- Exercise description:
All of the material below is to be repeated exactly.

- Source excerpt:
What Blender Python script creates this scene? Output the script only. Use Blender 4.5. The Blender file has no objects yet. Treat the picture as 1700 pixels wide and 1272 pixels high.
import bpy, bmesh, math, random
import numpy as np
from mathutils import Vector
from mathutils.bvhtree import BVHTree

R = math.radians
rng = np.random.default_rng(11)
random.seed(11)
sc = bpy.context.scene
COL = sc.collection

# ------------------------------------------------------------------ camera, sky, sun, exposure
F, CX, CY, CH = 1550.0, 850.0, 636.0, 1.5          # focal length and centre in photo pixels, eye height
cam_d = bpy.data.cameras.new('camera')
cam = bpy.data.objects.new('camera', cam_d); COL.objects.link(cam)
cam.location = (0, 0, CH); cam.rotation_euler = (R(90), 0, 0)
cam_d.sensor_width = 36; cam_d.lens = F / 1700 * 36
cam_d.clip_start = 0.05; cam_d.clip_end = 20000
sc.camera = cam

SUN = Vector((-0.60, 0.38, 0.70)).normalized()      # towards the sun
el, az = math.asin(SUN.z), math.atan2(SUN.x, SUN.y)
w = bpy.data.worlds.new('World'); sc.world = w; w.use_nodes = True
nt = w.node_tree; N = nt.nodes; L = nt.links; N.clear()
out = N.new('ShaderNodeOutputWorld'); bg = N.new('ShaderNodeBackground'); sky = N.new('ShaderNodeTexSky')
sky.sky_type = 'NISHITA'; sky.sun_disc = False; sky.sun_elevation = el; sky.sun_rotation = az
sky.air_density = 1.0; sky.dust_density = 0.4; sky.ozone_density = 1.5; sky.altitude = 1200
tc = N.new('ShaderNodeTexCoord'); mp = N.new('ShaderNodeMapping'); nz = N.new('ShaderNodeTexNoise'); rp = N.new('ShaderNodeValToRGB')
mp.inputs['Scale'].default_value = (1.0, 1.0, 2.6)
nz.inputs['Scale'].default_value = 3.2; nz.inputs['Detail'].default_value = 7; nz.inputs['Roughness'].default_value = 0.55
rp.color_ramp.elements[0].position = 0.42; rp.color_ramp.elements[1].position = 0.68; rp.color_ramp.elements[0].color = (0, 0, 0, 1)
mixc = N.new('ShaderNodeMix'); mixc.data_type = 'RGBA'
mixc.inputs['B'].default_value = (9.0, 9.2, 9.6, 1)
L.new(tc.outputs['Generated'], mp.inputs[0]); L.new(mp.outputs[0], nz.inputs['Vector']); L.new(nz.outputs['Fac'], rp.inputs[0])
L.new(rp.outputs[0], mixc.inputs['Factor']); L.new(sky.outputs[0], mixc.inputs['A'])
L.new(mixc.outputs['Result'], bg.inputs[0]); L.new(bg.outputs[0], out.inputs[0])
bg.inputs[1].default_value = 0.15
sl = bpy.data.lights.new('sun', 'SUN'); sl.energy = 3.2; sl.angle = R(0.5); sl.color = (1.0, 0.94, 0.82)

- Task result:
What Blender Python script creates this scene? Output the script only. Use Blender 4.5. The Blender file has no objects yet. Treat the picture as 1700 pixels wide and 1272 pixels high.
import bpy, bmesh, math, random
import numpy as np
from mathutils import Vector
from mathutils.bvhtree import BVHTree

R = math.radians
rng = np.random.default_rng(11)
random.seed(11)
sc = bpy.context.scene
COL = sc.collection

# ------------------------------------------------------------------ camera, sky, sun, exposure
F, CX, CY, CH = 1550.0, 850.0, 636.0, 1.5          # focal length and centre in photo pixels, eye height
cam_d = bpy.data.cameras.new('camera')
cam = bpy.data.objects.new('camera', cam_d); COL.objects.link(cam)
cam.location = (0, 0, CH); cam.rotation_euler = (R(90), 0, 0)
cam_d.sensor_width = 36; cam_d.lens = F / 1700 * 36
cam_d.clip_start = 0.05; cam_d.clip_end = 20000
sc.camera = cam

SUN = Vector((-0.60, 0.38, 0.70)).normalized()      # towards the sun
el, az = math.asin(SUN.z), math.atan2(SUN.x, SUN.y)
w = bpy.data.worlds.new('World'); sc.world = w; w.use_nodes = True
nt = w.node_tree; N = nt.nodes; L = nt.links; N.clear()
out = N.new('ShaderNodeOutputWorld'); bg = N.new('ShaderNodeBackground'); sky = N.new('ShaderNodeTexSky')
sky.sky_type = 'NISHITA'; sky.sun_disc = False; sky.sun_elevation = el; sky.sun_rotation = az
sky.air_density = 1.0; sky.dust_density = 0.4; sky.ozone_density = 1.5; sky.altitude = 1200
tc = N.new('ShaderNodeTexCoord'); mp = N.new('ShaderNodeMapping'); nz = N.new('ShaderNodeTexNoise'); rp = N.new('ShaderNodeValToRGB')
mp.inputs['Scale'].default_value = (1.0, 1.0, 2.6)
nz.inputs['Scale'].default_value = 3.2; nz.inputs['Detail'].default_value = 7; nz.inputs['Roughness'].default_value = 0.55
rp.color_ramp.elements[0].position = 0.42; rp.color_ramp.elements[1].position = 0.68; rp.color_ramp.elements[0].color = (0, 0, 0, 1)
mixc = N.new('ShaderNodeMix'); mixc.data_type = 'RGBA'
mixc.inputs['B'].default_value = (9.0, 9.2, 9.6, 1)
L.new(tc.outputs['Generated'], mp.inputs[0]); L.new(mp.outputs[0], nz.inputs['Vector']); L.new(nz.outputs['Fac'], rp.inputs[0])
L.new(rp.outputs[0], mixc.inputs['Factor']); L.new(sky.outputs[0], mixc.inputs['A'])
L.new(mixc.outputs['Result'], bg.inputs[0]); L.new(bg.outputs[0], out.inputs[0])
bg.inputs[1].default_value = 0.15
sl = bpy.data.lights.new('sun', 'SUN'); sl.energy = 3.2; sl.angle = R(0.5); sl.color = (1.0, 0.94, 0.82)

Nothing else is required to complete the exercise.